Adaptive Technologies 
The world of adaptive technologies to help students with exceptionalities is extensive, and grows as improvements are made to existing technologies and new technologies are created. The podcast mentioned using joysticks for those students whose motor skills prevent them from navigating a computer using a standard mouse. This was something I'd never considered before and I think it's a very interesting solution! Another thing that came up in this lesson that I never considered before was having a braille printer on hand at the school. I've always thought that creating braille was a much more difficult process than just printing it out, so I think it's very cool that creating braille prints for students is something that could happen within the school. The only adaptive technology that I've ever really dealt with first-hand is voice recognition technology. I sometimes use it to text when I don't feel like typing on my phone, so I guess I'm kind of taking something fro granted since it's just a convenience for me, but a necessity for others. One problem that I anticipate with using adaptive technologies in the classroom is having to separate the students who need to use voice recognition in place of typing or text-to-speech instead of reading from the students who are not using those technologies. I worry that it would make the students feel isolated, but they would need somewhere quiet to have the most accurate results from the voice recognition software, and them talking out loud would probably be distracting to other students.

Web Page Design w/ Weebly
I really enjoyed this assignment! Customizing a webpage template is something that I've been doing since the days of MySpace (hahaha) so I felt pretty comfortable with that aspect of this assignment. A couple parts of it were difficult, though. First, having to find decent looking pictures that had the proper licensing for us to use on a public webpage was really frustrating for me. Since this is something I was never really aware of previous to this class, I never knew how limited my options would be for trying to find images that were not privately owned/copyrighted.
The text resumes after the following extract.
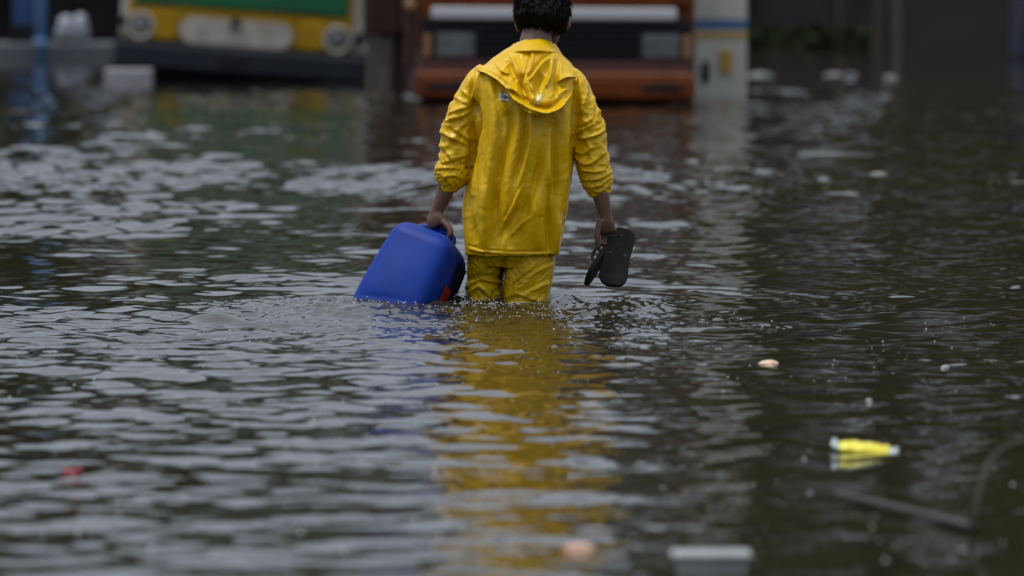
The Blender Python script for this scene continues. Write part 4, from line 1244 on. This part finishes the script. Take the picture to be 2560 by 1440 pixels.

The other difficult part about this assignment is something that I've run into across most assignments for this course -- coming up with content about a classroom that doesn't really exist! Hopefully having to be creative with that in this course will help me to write amazing blurbs about my classroom once it's real. I also believe that the skills I practiced with this assignment will be very beneficial in my career because I will always need to have a place to keep information for my students' parents, and of course I'll want it to look pretty. I think the aesthetics of a teacher website are becoming increasingly more important as teachers are expected to be more and more computer literate, so I want my parents to look at my website and think I'm a real 21st century teacher!